_Exercise goal_: Pull out every line in the data that has the string "scene" in it.

_Dataset excerpt_:
········
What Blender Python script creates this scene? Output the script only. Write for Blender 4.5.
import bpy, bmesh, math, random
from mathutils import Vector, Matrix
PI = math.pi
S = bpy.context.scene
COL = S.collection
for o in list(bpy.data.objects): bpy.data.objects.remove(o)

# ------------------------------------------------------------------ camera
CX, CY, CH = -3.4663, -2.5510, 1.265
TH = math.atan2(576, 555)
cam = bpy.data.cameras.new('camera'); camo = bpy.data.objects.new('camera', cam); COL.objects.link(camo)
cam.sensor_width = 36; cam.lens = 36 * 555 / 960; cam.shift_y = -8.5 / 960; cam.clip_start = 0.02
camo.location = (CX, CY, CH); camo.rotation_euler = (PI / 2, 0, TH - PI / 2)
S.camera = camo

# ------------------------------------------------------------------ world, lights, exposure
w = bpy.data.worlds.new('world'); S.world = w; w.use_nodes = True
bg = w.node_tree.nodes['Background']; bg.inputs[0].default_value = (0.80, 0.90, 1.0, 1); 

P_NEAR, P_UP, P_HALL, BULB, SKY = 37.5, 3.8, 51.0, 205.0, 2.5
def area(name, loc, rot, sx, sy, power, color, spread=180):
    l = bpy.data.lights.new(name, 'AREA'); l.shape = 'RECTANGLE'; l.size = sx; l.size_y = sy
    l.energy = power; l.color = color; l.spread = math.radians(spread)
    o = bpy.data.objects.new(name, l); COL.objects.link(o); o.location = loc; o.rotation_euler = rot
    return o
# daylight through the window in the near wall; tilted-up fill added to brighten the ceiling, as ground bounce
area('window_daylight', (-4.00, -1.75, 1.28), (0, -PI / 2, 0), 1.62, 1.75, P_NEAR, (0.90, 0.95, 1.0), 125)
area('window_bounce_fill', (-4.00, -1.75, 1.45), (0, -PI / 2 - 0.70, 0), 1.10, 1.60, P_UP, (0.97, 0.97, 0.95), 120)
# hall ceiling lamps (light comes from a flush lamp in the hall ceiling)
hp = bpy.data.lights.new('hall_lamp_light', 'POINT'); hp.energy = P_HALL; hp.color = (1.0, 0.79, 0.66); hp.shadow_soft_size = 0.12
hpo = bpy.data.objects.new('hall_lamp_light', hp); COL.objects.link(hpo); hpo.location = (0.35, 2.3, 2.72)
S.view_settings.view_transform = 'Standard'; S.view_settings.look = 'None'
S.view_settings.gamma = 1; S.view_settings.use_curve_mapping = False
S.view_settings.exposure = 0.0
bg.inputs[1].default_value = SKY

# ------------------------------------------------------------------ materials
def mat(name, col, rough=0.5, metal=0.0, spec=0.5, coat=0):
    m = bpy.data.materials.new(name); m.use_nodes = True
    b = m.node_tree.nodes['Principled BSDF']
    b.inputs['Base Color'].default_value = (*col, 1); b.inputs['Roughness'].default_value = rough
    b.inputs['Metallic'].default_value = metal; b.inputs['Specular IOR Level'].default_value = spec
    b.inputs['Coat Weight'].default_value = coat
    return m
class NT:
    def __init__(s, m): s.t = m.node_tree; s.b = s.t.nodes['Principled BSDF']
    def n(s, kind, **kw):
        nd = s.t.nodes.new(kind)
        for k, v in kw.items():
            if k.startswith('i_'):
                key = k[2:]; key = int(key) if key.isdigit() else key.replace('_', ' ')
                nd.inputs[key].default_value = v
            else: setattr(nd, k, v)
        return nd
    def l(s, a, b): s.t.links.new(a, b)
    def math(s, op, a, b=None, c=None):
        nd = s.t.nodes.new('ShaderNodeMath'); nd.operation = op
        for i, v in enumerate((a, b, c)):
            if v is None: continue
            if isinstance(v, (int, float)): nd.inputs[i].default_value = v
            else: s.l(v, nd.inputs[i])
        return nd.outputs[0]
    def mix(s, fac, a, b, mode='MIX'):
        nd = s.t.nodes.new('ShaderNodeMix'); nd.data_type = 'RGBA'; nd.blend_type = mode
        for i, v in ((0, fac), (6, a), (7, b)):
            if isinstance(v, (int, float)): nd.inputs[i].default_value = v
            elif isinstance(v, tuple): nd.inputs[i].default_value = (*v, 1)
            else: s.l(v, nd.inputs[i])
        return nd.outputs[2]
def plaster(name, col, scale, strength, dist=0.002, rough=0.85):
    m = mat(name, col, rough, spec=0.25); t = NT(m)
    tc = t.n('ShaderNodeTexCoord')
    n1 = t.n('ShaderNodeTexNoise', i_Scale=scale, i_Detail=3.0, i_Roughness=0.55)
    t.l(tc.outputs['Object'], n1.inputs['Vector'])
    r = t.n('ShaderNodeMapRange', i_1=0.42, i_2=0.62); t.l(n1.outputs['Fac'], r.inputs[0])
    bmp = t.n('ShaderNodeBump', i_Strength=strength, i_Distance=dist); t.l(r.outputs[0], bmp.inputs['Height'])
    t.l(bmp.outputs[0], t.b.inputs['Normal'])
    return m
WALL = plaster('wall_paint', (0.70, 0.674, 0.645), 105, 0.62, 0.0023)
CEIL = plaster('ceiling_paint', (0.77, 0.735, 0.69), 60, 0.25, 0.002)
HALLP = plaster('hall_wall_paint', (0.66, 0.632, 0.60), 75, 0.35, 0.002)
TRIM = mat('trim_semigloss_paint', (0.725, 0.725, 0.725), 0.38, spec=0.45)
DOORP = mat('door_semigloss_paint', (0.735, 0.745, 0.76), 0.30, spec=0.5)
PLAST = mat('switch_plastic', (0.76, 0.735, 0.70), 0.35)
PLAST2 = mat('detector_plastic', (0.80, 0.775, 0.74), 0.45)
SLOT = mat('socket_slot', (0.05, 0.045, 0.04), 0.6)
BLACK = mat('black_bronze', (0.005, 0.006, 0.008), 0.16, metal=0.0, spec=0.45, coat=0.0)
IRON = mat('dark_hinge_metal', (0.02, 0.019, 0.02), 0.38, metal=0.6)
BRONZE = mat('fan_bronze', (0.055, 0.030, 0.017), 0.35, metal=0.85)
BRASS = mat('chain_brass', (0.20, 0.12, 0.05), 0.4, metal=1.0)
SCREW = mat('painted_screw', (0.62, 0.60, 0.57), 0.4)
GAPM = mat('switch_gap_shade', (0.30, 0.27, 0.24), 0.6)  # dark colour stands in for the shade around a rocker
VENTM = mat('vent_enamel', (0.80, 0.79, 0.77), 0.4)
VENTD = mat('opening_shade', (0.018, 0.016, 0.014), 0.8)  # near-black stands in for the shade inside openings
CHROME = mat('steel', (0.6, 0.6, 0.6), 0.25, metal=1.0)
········
_Response_:
What Blender Python script creates this scene? Output the script only. Write for Blender 4.5.
S = bpy.context.scene